The West Overton Distilling Co., the nonprofit corporation formed to oversee the operation, became the 40th craft distiller licensed in Pennsylvania. There are three in Allegheny County, one in Fayette County and another in Indiana County.

Museum Director Jessica Kadie-Barclay said officials hope to build a reputation for a fine local product distilled with grains purchased from farmers a mile away.

Although the original distillery was the foundation of West Overton's development, Kadie-Barclay said it ceased operations about 100 years ago.
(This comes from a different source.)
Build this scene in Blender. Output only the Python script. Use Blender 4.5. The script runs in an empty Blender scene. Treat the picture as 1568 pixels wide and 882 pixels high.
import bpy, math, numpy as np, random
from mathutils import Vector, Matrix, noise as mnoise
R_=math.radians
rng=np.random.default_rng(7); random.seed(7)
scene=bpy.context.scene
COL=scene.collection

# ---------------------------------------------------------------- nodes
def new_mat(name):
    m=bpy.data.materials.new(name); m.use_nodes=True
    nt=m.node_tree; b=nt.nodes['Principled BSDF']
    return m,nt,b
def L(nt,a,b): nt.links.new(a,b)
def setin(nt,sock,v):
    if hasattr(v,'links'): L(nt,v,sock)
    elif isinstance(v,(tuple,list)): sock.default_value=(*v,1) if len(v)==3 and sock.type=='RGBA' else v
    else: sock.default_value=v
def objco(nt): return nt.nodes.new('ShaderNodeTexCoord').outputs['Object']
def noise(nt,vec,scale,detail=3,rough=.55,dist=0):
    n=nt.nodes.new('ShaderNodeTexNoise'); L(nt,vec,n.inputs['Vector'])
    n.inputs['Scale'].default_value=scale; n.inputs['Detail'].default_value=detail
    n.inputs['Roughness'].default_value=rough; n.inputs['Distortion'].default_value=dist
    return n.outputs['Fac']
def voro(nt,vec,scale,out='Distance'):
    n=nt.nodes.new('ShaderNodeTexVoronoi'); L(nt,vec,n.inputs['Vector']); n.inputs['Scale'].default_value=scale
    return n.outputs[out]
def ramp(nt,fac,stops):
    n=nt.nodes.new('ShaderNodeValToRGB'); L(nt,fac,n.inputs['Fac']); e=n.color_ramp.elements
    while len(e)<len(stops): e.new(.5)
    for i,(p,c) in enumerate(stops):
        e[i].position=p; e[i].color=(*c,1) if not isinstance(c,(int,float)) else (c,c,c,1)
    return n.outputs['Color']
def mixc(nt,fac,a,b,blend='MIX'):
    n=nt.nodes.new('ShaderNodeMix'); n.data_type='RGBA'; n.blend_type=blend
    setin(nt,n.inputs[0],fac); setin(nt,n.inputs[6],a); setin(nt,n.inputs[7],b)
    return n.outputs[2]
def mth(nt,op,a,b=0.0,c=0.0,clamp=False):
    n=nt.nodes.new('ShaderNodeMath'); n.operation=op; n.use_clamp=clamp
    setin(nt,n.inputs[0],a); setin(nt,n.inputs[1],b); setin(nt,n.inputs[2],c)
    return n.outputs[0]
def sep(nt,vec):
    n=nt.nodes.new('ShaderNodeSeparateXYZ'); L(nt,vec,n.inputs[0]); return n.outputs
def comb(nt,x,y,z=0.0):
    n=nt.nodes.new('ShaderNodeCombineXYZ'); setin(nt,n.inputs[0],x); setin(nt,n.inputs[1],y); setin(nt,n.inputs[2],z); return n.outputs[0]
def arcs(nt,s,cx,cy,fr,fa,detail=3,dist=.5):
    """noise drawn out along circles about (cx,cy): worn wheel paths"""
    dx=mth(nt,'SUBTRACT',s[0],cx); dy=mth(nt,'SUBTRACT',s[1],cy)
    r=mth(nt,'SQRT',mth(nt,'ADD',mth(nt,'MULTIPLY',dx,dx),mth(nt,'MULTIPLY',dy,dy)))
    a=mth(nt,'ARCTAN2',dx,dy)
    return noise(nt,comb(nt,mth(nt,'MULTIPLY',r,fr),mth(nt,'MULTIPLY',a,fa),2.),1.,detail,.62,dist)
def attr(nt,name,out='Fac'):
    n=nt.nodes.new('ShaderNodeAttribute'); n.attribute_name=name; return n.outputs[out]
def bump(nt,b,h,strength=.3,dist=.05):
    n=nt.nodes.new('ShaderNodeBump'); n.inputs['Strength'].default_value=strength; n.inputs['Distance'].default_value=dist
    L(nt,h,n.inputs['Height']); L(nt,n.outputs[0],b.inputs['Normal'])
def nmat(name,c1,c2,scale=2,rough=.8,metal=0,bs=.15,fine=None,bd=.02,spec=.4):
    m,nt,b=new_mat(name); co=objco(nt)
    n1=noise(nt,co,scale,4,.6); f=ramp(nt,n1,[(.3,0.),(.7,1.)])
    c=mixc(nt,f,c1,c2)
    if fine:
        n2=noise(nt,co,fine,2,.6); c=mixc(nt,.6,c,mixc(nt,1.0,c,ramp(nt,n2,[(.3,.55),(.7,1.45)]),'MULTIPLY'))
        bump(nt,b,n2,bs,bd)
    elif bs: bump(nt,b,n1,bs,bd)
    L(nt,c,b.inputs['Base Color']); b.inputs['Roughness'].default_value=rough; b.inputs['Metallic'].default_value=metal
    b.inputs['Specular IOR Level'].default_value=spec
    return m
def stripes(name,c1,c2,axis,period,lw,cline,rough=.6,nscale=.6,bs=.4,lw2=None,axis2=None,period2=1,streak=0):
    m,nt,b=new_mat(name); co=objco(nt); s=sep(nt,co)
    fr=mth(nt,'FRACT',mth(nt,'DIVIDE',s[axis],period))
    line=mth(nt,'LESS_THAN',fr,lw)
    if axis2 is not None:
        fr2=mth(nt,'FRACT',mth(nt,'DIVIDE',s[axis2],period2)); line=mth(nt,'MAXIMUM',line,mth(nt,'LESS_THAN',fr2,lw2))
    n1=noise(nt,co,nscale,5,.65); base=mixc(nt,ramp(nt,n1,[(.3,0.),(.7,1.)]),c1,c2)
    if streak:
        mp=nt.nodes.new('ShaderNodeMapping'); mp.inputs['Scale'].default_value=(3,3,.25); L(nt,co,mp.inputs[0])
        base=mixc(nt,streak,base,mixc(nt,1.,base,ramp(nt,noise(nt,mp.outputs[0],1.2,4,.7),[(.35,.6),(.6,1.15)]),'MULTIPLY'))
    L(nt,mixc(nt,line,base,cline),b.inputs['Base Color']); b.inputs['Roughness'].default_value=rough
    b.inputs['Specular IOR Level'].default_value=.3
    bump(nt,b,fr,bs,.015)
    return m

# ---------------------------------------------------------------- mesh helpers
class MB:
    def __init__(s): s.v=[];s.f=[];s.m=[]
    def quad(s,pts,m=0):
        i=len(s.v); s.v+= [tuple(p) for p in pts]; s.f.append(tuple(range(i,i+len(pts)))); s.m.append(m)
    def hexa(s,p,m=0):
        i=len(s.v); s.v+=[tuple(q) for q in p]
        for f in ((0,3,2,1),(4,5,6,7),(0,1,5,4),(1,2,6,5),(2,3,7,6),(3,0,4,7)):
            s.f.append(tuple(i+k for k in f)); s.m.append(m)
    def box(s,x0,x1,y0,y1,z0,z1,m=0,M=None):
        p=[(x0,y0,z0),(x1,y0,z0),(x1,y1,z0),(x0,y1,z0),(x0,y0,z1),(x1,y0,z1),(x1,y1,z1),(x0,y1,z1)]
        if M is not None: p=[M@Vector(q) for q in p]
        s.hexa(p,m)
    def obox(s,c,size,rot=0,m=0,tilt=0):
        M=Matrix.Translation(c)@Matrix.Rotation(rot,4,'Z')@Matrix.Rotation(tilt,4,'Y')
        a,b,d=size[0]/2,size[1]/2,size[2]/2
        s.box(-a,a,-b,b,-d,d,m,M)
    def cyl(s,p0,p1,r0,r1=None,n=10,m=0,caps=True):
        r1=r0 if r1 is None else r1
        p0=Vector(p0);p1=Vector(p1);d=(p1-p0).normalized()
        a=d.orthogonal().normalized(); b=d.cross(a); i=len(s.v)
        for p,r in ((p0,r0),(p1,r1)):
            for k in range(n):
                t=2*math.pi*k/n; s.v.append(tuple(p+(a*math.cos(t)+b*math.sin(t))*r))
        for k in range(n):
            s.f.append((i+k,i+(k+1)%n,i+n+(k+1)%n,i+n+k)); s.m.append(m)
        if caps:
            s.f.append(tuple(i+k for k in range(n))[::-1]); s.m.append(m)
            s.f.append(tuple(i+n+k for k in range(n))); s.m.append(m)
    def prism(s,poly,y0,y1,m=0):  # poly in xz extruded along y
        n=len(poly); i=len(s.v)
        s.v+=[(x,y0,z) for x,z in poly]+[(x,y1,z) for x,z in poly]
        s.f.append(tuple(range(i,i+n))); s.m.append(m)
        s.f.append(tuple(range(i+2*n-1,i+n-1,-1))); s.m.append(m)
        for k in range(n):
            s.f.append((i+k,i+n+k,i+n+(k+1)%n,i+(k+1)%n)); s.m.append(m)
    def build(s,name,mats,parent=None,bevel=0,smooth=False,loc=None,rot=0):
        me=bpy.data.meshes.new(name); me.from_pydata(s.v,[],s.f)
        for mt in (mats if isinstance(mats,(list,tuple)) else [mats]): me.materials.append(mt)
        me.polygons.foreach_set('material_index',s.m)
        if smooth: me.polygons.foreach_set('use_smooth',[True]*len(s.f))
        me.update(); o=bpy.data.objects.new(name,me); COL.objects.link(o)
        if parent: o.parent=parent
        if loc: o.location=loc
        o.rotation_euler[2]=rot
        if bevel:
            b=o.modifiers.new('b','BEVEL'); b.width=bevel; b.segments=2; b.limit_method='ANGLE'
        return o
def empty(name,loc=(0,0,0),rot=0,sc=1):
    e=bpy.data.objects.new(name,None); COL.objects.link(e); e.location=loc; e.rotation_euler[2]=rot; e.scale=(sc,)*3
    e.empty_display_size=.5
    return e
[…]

She credited Ferguson with championing its revival.

Ferguson, a Scottdale funeral director, said the project took on new meaning for him one day when his father casually remarked, “Your great-great-grandmother would be proud of you.”

“I asked him what he meant and he said, ‘Your great-great-grandmother was an Overholt.' She was Sarah Overholt. That's been a neat, neat part of the ride,” Ferguson said.

He said many pieces had to come together to bring the project to fruition.

The museum board chartered a separate nonprofit corporation to oversee the project, hired a lawyer specializing in liquor licenses to plead its case before the liquor board and federal agencies, and engaged a second lawyer with a background in patent and trademarks to help it acquire the Old Farm designation from the Patent and Trademark Office in Washington.

The famed whiskey made headlines four years ago when a woman rehabbing a Scottdale mansion into a bed and breakfast discovered nine cases of Old Farm, bottled in 1912, hidden in the walls. Her caretaker was later charged with theft when 52 of the bottles came up empty.

Ferguson said museum officials, who also had some samples of Old Farm, sent them off to Carnegie Mellon University for analysis to help them fine-tune the recipe.

He declined to discuss startup costs for the project but said longtime West Overton supporter and volunteer Charles Fischer, of Scottdale, donated funds to underwrite the purchase of distillation equipment in memory of his wife, Mary Ellen.

A stock barn on the premises of the Village is being renovated to house the distillery.

Officials aren't saying when production will get under way. They hope the addition of the distillery will enhance the lure of the Village for so-called heritage tourists as well as whiskey aficionados.